Copy out each line of the listing that has the word "from" in it.

——

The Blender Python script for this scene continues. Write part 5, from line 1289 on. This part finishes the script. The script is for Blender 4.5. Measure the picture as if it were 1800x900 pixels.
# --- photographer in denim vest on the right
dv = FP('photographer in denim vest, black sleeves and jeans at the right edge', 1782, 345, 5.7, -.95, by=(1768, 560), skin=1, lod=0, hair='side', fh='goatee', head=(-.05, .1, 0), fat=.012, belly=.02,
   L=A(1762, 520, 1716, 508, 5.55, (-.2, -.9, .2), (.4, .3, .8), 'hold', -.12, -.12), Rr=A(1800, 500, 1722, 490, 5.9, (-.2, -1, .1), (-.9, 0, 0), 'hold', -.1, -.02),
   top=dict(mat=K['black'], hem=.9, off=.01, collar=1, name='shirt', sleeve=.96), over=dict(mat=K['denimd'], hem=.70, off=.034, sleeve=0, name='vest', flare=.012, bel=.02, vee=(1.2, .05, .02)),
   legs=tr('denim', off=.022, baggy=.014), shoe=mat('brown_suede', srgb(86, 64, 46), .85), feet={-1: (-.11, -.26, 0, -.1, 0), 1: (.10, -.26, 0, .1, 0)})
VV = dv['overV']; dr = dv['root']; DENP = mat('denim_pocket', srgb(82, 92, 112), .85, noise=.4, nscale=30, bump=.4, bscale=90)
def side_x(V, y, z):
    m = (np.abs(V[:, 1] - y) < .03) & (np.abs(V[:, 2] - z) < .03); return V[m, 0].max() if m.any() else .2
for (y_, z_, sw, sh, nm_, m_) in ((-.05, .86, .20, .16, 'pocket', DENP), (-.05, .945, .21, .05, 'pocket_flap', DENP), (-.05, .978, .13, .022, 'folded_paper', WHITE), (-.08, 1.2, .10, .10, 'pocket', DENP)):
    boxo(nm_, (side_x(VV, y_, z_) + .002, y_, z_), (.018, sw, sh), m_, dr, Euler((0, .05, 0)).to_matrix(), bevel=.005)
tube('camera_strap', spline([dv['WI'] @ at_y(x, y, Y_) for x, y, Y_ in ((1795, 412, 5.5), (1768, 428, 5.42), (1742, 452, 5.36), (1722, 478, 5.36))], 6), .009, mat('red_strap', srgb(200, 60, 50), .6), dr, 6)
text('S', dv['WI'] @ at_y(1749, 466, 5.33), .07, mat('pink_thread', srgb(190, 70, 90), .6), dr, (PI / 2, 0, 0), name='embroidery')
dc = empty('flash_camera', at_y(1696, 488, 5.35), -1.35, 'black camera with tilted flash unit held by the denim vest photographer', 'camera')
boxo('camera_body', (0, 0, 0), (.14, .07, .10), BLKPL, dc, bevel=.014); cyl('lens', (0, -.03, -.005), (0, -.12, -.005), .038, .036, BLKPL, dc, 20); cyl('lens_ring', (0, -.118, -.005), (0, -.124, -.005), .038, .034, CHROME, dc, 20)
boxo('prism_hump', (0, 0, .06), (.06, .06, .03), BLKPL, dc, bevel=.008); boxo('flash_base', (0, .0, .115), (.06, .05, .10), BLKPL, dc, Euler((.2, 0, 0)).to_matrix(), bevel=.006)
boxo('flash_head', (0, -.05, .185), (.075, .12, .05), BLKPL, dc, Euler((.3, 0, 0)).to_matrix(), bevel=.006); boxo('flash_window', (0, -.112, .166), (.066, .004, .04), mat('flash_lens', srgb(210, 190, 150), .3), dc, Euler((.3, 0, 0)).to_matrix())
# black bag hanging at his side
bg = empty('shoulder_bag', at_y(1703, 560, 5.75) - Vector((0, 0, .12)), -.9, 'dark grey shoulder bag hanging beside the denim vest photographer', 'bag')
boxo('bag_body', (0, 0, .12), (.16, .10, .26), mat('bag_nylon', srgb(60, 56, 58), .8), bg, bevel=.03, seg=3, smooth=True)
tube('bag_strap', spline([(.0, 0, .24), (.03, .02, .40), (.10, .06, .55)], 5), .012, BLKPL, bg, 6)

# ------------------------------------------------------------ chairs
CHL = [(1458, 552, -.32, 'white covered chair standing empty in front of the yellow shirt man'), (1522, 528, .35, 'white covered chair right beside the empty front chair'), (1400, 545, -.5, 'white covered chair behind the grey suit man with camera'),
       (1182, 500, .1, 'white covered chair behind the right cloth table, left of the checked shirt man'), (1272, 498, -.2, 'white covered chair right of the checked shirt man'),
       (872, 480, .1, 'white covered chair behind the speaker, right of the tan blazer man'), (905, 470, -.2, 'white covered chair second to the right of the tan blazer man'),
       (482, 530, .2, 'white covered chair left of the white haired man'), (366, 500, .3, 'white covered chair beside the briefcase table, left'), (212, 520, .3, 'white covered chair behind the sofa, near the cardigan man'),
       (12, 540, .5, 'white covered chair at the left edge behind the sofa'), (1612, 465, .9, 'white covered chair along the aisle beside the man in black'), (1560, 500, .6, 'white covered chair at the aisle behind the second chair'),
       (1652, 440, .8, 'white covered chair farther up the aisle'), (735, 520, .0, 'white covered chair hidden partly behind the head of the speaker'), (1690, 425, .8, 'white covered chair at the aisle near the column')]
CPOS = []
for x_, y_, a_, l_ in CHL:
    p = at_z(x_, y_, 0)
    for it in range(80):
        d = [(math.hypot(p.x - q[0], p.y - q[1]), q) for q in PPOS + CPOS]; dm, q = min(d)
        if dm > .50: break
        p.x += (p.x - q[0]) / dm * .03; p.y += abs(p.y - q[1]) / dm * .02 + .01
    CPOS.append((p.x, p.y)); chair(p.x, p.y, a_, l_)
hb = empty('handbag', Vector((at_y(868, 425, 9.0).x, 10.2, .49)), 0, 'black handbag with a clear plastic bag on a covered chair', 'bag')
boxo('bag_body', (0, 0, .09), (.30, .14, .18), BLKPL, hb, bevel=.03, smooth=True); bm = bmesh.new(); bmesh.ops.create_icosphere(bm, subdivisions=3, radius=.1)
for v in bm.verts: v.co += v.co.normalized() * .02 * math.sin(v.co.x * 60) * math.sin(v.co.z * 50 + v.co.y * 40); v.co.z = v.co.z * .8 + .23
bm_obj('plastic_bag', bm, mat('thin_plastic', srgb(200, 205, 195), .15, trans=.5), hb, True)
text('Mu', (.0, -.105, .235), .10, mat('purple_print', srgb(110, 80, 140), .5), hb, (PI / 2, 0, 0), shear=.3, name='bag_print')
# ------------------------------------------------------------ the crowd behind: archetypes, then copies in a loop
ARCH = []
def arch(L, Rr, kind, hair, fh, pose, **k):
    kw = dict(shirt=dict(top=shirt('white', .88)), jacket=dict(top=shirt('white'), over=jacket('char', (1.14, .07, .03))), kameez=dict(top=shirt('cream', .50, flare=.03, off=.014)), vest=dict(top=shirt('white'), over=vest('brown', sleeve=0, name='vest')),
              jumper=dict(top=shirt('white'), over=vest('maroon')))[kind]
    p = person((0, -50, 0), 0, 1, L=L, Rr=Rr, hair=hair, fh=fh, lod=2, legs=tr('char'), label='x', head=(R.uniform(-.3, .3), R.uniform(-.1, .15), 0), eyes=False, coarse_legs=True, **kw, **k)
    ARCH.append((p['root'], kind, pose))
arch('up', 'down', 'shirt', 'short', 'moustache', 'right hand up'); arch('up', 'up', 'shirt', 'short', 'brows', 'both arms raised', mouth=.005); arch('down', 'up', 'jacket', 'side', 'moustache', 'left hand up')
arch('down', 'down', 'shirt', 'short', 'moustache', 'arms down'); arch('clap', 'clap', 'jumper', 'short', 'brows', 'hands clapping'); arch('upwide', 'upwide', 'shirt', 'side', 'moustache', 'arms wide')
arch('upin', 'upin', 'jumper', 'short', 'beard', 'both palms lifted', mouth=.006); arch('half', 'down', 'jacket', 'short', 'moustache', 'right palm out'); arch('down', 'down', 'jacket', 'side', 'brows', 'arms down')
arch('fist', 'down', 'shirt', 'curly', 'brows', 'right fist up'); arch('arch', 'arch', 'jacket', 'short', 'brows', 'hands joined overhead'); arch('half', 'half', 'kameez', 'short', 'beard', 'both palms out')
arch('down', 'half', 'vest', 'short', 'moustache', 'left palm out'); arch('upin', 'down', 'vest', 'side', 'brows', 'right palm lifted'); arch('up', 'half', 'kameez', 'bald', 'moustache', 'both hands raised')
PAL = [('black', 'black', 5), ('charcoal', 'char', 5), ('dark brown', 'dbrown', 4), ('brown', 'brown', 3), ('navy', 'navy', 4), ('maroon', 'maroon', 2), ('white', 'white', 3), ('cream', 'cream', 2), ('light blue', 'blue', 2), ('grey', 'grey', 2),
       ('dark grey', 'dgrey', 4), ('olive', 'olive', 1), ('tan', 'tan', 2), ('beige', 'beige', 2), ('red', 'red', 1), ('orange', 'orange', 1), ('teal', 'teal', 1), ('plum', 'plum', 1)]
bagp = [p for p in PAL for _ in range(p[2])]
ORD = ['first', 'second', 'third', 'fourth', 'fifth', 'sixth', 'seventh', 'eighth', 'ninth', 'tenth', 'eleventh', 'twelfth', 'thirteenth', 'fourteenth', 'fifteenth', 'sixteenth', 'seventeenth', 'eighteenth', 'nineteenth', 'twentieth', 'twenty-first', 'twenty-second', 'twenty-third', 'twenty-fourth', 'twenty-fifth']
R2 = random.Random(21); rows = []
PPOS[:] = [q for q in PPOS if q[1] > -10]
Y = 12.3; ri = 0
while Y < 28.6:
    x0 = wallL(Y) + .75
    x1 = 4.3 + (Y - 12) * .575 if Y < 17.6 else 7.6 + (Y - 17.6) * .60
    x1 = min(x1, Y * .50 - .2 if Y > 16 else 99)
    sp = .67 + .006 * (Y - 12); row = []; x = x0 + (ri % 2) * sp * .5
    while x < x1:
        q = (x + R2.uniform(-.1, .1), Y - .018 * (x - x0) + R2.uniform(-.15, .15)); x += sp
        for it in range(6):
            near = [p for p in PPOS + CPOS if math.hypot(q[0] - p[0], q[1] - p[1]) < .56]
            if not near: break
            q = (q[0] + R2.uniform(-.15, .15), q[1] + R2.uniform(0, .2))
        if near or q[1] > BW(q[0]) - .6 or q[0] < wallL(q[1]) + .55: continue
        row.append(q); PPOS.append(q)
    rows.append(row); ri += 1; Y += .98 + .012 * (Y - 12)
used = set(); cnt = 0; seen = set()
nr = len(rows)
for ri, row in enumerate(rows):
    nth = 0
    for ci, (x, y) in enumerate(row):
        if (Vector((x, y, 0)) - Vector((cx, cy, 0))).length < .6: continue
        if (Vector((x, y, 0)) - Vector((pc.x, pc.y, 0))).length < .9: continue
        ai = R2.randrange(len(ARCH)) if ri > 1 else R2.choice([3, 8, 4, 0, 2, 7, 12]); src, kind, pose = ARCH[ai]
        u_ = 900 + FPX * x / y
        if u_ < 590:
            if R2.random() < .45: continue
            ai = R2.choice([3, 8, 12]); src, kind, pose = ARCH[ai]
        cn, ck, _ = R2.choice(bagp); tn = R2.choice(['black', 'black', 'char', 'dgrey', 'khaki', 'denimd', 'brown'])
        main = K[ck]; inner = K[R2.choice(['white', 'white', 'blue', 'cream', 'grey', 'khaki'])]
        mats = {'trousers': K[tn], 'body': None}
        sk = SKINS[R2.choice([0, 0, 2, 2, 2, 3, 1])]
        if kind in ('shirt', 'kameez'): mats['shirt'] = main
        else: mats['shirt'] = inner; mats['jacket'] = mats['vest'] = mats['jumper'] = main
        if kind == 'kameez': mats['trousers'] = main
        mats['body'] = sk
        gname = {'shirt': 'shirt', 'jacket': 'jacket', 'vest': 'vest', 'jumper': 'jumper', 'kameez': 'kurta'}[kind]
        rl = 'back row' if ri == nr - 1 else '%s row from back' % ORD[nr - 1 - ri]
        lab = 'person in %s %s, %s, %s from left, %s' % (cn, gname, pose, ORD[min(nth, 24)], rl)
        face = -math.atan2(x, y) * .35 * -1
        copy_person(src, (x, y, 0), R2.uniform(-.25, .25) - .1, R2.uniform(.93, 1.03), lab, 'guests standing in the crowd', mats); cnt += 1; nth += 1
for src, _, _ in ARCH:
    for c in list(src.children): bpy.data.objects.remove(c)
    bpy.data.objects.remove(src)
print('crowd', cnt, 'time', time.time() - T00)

——

Completed task
The Blender Python script for this scene continues. Write part 5, from line 1289 on. This part finishes the script. The script is for Blender 4.5. Measure the picture as if it were 1800x900 pixels.
        rl = 'back row' if ri == nr - 1 else '%s row from back' % ORD[nr - 1 - ri]
        lab = 'person in %s %s, %s, %s from left, %s' % (cn, gname, pose, ORD[min(nth, 24)], rl)